■ Exercise description: Copy each line in which the string "Write" occurs.

■ Provided material:
○ ○ ○ ○ ○ ○ ○

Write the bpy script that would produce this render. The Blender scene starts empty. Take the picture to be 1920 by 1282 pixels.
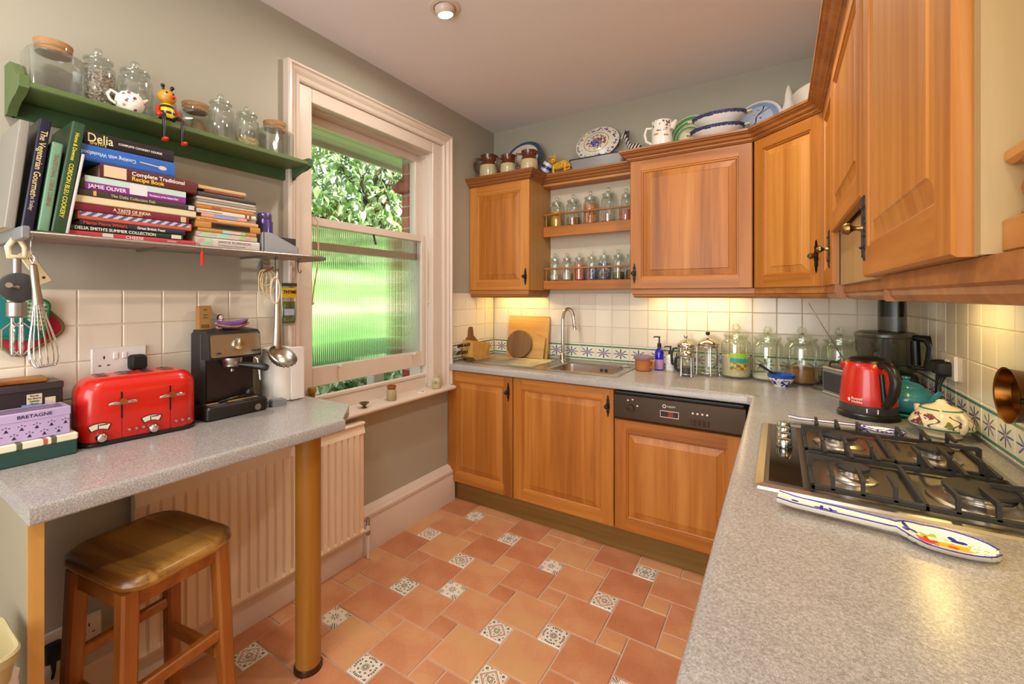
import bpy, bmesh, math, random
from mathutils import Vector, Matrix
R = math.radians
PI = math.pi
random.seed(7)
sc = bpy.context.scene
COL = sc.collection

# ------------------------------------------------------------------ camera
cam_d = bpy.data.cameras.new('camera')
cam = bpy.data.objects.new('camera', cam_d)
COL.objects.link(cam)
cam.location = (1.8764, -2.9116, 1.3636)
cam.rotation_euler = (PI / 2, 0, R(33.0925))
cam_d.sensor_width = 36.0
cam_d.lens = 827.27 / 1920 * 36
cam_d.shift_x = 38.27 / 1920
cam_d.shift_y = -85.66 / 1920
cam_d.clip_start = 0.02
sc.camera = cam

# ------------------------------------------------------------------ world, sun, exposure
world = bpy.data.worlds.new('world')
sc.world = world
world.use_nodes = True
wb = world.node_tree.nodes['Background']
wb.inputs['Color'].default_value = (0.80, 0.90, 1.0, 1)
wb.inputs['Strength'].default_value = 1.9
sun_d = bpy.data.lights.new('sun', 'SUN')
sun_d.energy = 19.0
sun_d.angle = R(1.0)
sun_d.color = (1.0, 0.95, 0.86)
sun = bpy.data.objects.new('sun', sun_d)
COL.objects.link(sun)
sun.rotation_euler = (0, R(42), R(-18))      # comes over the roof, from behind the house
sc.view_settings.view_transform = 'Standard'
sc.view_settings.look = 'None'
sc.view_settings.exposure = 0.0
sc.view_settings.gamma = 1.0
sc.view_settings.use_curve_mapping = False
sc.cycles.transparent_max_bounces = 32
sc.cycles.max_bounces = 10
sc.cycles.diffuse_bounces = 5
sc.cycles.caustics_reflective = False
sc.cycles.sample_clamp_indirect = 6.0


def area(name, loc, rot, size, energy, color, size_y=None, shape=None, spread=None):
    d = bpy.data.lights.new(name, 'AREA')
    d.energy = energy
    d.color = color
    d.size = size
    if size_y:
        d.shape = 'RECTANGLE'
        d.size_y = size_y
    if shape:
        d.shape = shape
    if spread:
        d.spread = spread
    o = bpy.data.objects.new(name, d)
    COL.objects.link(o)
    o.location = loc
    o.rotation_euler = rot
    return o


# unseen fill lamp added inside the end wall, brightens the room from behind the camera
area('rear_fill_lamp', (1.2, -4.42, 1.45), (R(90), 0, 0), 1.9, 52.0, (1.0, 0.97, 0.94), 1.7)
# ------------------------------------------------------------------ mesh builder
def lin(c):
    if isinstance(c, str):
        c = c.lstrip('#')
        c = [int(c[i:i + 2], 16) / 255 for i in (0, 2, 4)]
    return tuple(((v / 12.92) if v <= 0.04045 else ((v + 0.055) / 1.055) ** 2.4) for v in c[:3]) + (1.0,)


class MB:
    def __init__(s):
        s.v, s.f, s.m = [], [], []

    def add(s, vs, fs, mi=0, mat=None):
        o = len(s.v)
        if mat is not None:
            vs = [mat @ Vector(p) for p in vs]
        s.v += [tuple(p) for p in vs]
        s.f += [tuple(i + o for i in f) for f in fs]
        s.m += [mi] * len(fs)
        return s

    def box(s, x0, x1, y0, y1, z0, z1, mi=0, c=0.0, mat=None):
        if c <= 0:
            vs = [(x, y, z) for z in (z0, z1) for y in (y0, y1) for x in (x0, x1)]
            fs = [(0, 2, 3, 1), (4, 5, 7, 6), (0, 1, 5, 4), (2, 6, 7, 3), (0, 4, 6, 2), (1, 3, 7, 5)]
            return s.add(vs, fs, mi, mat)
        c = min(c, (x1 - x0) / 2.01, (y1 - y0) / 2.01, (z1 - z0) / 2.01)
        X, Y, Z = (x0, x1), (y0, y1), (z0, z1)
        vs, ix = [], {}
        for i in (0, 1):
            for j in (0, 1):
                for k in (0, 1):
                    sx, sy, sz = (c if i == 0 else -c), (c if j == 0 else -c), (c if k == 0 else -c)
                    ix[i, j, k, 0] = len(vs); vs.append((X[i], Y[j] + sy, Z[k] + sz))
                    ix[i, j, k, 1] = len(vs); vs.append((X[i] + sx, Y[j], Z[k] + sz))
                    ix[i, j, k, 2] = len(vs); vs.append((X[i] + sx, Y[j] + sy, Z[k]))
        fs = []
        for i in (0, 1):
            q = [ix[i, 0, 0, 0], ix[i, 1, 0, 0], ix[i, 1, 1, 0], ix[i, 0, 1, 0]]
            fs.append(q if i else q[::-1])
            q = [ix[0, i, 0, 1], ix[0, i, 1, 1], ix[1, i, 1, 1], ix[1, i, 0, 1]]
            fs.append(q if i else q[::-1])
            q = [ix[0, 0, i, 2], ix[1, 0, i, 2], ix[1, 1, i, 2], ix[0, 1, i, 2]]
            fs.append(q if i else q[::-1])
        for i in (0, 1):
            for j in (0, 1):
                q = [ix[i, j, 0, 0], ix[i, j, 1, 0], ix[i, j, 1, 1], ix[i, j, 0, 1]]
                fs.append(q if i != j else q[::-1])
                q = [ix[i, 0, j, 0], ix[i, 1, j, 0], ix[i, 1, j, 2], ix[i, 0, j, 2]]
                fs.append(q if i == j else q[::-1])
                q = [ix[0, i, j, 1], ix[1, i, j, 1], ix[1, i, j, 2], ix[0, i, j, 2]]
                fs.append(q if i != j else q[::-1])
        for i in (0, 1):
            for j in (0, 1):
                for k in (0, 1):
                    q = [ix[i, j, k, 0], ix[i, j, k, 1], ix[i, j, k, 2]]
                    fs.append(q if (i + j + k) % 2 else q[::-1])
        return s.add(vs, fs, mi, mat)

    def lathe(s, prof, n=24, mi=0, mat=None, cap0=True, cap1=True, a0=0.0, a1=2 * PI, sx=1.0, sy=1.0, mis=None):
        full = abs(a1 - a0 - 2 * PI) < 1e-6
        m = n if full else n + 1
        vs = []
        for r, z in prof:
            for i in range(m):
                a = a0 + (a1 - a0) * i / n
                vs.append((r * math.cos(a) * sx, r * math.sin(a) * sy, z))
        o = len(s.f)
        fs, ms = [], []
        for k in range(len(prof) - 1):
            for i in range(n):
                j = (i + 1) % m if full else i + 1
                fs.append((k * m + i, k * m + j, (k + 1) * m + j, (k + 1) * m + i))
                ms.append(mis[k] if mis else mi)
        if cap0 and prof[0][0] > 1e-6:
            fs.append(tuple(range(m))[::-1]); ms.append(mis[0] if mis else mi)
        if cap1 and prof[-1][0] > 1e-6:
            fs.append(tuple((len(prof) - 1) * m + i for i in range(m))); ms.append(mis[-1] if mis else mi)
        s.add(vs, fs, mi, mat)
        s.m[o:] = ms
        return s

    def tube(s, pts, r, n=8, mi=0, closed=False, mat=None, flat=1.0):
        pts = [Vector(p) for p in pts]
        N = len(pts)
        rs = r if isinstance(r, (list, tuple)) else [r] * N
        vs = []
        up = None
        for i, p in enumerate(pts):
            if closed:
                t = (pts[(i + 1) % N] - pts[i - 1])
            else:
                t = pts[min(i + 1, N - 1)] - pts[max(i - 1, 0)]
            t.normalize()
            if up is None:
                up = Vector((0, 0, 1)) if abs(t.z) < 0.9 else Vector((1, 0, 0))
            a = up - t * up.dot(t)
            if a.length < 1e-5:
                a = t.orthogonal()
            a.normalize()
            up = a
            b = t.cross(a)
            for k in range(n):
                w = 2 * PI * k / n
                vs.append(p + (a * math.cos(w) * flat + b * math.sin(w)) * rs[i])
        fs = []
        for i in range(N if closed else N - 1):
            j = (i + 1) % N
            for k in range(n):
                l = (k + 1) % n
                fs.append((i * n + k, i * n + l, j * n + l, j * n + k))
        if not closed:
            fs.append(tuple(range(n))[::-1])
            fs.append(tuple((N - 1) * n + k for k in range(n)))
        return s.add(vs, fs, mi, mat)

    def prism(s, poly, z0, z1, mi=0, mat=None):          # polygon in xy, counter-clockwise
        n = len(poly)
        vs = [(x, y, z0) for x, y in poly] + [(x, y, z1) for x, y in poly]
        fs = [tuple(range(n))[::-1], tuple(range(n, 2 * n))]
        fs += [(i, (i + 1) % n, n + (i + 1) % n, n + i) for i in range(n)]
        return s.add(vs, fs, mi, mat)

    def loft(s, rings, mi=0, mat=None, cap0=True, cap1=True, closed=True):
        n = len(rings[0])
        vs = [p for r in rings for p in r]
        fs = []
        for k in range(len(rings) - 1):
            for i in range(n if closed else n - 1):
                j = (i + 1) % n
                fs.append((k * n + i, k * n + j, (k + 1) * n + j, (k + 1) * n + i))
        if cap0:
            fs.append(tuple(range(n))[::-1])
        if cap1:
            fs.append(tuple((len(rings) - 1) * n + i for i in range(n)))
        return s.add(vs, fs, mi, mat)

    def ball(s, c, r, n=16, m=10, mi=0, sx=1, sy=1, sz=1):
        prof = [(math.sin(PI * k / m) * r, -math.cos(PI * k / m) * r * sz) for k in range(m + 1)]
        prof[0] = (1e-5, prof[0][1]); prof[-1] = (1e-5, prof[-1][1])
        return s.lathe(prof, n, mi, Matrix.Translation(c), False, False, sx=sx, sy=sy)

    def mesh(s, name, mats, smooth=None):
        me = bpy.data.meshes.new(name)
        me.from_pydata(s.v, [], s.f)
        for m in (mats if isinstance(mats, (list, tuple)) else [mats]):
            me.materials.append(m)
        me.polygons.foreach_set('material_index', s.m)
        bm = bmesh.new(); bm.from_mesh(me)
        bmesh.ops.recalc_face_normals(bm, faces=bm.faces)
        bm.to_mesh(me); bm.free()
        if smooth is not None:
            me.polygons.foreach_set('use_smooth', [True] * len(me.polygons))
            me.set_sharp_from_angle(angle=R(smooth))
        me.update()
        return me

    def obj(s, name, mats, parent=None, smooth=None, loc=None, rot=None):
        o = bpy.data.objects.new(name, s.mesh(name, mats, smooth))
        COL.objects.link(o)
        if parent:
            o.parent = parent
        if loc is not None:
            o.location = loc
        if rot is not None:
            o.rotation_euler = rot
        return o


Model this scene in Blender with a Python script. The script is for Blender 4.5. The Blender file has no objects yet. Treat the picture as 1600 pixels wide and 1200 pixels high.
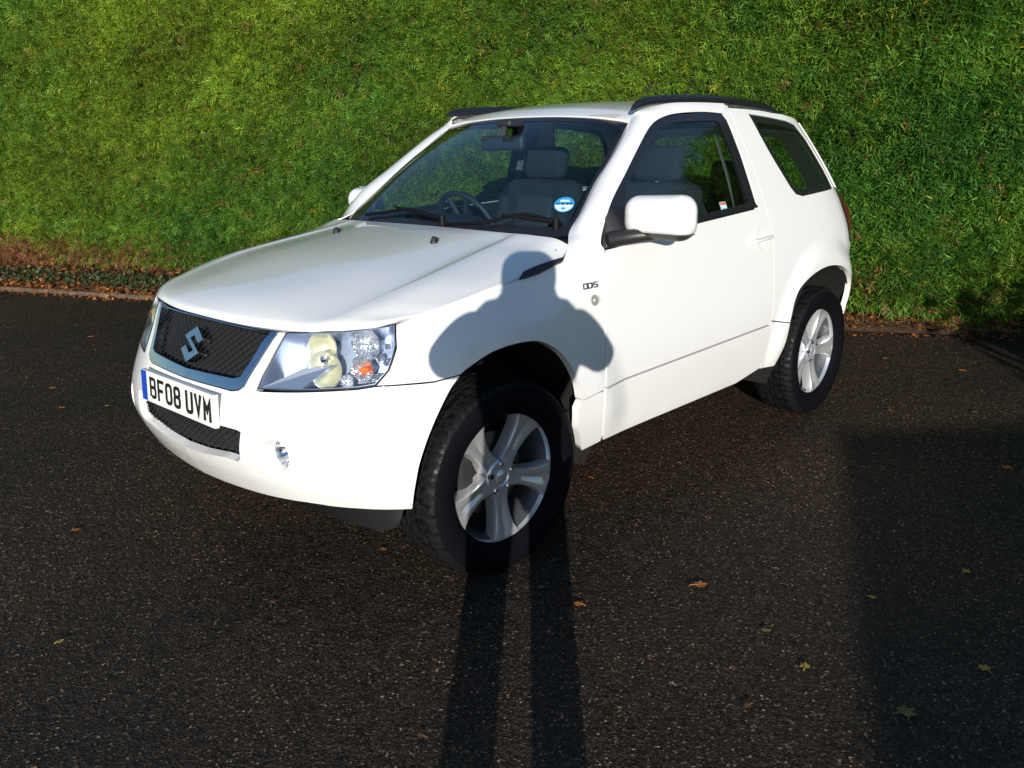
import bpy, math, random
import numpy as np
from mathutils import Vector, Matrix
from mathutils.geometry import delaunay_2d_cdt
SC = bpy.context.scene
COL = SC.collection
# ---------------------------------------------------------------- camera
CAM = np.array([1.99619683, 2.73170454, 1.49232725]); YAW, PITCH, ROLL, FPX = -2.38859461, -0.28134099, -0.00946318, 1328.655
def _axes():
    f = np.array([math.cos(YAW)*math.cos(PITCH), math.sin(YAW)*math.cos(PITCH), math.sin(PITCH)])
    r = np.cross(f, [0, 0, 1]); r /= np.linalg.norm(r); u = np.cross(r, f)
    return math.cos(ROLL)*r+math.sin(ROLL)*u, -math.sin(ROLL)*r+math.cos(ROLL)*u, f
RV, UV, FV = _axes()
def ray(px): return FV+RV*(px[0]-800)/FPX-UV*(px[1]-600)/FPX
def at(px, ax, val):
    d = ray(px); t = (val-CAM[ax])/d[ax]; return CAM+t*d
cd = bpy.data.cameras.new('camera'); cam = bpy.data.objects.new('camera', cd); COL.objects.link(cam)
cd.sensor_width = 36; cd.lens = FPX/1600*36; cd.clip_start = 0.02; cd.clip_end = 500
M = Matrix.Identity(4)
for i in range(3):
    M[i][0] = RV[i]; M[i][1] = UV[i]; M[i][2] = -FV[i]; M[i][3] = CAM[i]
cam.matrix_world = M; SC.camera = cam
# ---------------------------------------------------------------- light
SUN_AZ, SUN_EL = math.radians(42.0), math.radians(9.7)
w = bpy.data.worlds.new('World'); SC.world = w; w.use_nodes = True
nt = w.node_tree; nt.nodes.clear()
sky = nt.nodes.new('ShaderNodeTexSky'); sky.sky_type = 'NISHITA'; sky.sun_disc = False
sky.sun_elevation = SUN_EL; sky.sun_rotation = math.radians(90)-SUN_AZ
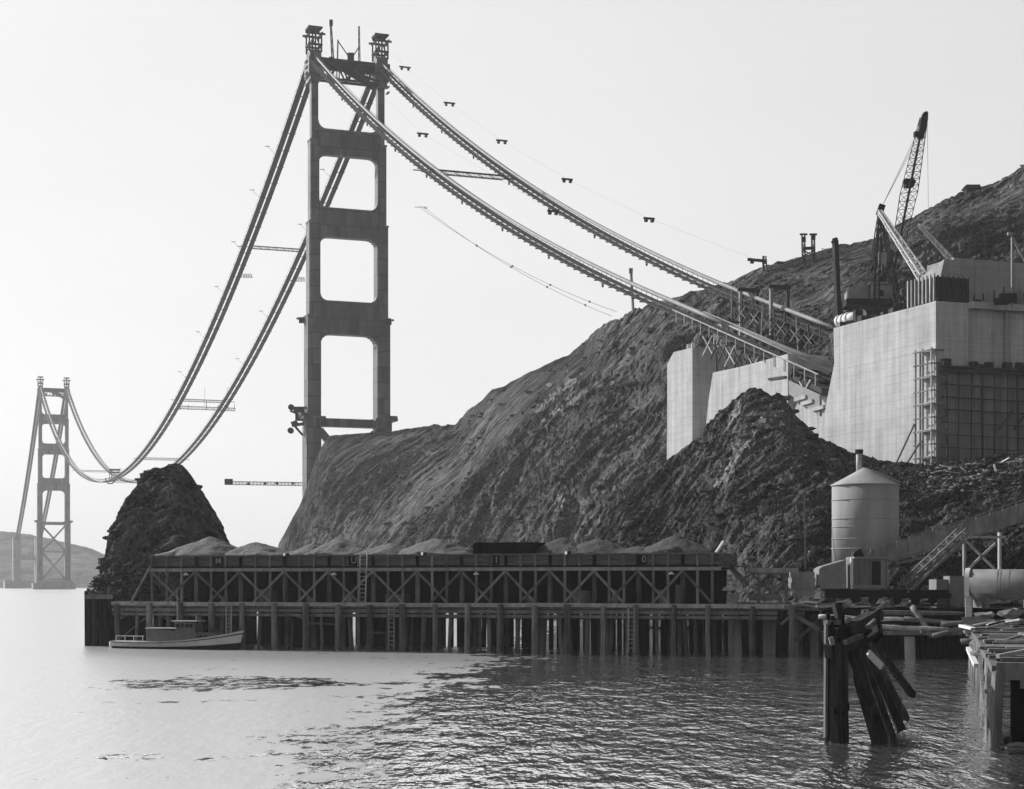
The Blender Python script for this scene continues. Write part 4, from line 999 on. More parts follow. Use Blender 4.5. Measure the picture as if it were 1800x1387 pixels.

○ ○ ○ ○ ○ ○ ○

■ Solution for this problem:
Write the bpy script that would produce this render. The Blender scene starts empty. Take the picture to be 1920 by 1282 pixels.
The Blender Python script for this scene continues. Write part 4, from line 999 on. More parts follow. Use Blender 4.5. Measure the picture as if it were 1800x1387 pixels.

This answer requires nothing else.